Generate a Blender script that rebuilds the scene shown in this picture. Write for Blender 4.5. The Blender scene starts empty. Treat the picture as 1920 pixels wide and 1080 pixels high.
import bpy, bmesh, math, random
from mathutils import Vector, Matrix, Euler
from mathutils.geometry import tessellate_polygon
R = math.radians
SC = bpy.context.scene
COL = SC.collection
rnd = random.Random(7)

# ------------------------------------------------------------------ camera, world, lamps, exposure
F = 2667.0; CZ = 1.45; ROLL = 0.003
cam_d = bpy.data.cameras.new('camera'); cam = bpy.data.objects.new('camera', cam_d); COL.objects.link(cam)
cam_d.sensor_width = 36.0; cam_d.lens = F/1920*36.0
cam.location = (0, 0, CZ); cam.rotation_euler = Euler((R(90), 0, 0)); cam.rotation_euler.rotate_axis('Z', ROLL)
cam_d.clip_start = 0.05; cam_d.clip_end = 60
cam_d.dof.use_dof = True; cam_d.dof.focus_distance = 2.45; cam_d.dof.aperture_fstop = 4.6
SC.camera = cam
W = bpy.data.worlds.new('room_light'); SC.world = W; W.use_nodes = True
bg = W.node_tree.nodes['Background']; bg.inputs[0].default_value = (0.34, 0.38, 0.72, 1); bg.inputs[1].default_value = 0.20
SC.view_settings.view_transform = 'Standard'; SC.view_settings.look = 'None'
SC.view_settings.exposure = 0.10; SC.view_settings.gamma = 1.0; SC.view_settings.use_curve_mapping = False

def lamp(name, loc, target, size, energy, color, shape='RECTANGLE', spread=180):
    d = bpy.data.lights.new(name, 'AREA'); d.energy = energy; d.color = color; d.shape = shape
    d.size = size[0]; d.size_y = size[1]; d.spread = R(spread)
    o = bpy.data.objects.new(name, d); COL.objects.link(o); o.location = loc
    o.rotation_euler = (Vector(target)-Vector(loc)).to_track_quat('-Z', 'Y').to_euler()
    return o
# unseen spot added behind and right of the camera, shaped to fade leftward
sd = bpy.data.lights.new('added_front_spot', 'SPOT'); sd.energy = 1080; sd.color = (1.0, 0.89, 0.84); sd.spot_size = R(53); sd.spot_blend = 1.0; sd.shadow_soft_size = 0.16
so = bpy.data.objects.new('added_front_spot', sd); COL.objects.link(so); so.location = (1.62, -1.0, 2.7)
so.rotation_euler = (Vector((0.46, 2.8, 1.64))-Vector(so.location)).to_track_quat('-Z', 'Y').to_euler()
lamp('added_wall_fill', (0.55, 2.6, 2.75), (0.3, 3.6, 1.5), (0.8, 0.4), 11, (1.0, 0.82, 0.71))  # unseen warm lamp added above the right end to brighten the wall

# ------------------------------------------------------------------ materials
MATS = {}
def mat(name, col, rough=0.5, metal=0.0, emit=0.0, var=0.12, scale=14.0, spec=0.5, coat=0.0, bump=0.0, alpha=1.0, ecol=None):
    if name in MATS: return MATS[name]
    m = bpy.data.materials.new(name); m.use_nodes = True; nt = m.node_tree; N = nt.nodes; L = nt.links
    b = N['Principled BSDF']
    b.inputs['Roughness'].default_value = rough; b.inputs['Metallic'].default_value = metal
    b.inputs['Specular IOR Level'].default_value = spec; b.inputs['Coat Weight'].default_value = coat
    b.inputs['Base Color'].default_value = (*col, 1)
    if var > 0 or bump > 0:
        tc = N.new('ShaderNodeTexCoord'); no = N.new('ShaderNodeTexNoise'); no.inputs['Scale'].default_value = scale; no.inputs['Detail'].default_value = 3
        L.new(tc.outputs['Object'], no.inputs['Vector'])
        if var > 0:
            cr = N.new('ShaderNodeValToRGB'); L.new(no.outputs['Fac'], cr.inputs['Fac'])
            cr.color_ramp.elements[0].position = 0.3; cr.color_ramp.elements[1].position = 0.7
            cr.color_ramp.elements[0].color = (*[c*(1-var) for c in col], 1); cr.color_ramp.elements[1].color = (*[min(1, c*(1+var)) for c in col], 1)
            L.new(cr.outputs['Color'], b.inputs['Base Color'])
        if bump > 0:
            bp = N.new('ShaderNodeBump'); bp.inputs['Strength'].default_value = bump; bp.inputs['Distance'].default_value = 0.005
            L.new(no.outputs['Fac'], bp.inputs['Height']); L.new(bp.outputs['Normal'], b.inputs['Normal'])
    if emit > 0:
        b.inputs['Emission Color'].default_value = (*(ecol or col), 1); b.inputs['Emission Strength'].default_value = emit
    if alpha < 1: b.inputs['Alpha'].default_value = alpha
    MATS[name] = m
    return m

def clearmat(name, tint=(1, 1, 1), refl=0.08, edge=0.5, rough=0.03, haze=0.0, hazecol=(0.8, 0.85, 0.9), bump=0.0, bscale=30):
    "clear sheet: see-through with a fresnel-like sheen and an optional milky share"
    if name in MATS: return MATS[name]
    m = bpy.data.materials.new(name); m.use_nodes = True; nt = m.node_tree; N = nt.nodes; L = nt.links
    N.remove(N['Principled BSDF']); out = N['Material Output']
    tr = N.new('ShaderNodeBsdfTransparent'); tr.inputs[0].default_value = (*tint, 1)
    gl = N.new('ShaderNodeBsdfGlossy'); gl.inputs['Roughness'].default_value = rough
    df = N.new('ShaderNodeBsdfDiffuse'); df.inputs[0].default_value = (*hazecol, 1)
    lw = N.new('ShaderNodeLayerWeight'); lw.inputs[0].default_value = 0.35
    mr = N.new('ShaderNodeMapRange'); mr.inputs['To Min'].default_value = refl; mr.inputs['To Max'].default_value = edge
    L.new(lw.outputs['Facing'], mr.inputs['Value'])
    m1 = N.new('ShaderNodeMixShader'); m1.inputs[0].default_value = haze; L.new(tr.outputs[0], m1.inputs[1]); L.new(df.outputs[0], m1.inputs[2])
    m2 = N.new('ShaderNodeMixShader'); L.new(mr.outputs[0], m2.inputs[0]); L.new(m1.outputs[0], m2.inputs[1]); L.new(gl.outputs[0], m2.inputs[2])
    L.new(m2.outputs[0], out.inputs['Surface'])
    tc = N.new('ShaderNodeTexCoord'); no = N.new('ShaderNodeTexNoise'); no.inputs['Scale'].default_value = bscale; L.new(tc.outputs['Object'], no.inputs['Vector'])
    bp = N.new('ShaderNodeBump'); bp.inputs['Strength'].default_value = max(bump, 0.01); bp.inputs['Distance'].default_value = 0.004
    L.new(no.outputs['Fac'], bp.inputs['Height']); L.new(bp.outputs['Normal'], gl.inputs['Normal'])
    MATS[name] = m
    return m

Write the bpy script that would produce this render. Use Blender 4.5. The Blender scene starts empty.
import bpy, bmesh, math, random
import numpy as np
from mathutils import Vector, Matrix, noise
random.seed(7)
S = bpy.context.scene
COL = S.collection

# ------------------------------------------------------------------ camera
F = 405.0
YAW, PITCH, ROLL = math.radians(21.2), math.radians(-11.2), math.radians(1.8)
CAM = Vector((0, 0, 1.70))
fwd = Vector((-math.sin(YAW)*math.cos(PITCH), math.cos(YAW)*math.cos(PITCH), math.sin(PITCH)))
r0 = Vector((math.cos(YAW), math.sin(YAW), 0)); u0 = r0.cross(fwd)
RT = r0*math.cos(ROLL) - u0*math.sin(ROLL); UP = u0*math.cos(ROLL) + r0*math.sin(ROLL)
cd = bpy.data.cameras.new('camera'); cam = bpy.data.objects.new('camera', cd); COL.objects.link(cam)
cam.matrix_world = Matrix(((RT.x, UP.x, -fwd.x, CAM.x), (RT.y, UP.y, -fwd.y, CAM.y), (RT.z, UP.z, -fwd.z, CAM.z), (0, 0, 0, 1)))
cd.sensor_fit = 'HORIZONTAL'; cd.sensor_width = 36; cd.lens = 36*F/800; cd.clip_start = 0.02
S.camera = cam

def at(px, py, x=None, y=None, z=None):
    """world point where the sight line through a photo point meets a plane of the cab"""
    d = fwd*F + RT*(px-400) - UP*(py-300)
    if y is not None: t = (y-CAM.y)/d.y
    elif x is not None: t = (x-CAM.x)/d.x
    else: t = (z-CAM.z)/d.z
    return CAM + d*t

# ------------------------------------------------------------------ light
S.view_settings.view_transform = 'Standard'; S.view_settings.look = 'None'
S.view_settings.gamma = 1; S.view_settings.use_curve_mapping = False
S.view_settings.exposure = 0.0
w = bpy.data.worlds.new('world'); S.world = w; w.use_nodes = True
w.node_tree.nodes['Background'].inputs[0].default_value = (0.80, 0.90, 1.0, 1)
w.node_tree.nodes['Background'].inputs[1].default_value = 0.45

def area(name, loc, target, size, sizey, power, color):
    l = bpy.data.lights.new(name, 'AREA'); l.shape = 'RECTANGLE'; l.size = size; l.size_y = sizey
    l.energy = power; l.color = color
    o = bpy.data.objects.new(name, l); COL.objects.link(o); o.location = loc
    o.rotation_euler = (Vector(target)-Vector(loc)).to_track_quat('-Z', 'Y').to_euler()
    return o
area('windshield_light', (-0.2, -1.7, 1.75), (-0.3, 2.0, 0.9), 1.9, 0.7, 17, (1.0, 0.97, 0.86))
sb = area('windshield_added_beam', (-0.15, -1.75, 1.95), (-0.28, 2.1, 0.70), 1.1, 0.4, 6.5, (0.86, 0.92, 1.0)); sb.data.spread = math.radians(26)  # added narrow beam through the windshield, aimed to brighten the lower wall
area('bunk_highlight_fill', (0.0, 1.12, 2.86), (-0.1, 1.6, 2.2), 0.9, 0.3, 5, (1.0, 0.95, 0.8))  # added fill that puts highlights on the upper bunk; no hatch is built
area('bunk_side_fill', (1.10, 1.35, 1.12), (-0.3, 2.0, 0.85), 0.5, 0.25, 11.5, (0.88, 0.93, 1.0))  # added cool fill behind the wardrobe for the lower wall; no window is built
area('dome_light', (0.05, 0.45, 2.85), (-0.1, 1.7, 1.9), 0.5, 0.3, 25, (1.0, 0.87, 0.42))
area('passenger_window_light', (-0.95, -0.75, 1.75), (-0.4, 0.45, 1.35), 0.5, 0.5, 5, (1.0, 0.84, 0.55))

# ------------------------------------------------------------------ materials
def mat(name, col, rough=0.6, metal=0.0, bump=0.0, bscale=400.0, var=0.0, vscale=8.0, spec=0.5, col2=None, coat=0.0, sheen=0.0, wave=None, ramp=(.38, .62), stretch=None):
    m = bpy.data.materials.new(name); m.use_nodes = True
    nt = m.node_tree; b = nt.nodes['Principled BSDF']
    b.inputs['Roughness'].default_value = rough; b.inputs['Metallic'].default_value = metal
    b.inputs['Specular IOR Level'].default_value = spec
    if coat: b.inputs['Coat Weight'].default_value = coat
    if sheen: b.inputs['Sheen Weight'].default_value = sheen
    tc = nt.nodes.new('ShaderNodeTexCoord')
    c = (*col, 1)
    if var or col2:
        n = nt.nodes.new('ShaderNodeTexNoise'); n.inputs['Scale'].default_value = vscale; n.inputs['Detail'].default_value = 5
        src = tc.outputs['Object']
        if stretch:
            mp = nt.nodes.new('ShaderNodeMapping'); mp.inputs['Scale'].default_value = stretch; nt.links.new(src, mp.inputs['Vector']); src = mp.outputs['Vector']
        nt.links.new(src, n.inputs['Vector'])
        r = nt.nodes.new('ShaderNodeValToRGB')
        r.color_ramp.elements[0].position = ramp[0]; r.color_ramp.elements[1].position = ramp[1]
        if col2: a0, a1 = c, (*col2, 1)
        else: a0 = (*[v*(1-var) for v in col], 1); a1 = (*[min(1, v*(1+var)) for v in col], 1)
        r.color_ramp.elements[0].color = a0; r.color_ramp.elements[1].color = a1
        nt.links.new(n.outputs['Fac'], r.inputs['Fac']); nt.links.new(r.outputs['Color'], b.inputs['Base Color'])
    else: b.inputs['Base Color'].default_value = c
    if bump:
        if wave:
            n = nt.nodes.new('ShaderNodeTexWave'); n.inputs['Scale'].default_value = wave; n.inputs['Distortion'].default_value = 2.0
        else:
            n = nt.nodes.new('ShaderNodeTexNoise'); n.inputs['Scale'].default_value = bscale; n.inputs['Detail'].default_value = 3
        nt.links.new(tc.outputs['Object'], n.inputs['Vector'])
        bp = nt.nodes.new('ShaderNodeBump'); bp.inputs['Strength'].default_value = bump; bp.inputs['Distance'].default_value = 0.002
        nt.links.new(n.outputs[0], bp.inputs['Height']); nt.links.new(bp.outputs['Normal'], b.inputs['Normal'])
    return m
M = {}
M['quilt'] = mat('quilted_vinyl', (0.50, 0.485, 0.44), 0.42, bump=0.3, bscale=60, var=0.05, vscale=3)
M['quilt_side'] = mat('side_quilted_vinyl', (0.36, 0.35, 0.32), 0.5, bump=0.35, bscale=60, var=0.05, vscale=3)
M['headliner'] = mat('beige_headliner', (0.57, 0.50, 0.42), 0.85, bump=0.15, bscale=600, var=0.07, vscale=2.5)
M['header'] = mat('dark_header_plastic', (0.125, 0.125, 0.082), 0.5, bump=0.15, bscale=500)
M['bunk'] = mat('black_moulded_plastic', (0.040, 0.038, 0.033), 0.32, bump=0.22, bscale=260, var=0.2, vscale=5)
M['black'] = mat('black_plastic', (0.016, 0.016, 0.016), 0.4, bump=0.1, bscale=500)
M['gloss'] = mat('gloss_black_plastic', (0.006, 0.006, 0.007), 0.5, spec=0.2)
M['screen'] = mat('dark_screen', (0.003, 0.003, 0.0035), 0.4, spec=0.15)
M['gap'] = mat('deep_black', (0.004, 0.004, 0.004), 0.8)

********

Restate, please, word for word the span of records running from the first line to the line bearing "rnd = random.Random(7)", both included, and nothing outside it.

**SOLUTION TO THIS PROBLEM**
Generate a Blender script that rebuilds the scene shown in this picture. Write for Blender 4.5. The Blender scene starts empty. Treat the picture as 1920 pixels wide and 1080 pixels high.
import bpy, bmesh, math, random
from mathutils import Vector, Matrix, Euler
from mathutils.geometry import tessellate_polygon
R = math.radians
SC = bpy.context.scene
COL = SC.collection
rnd = random.Random(7)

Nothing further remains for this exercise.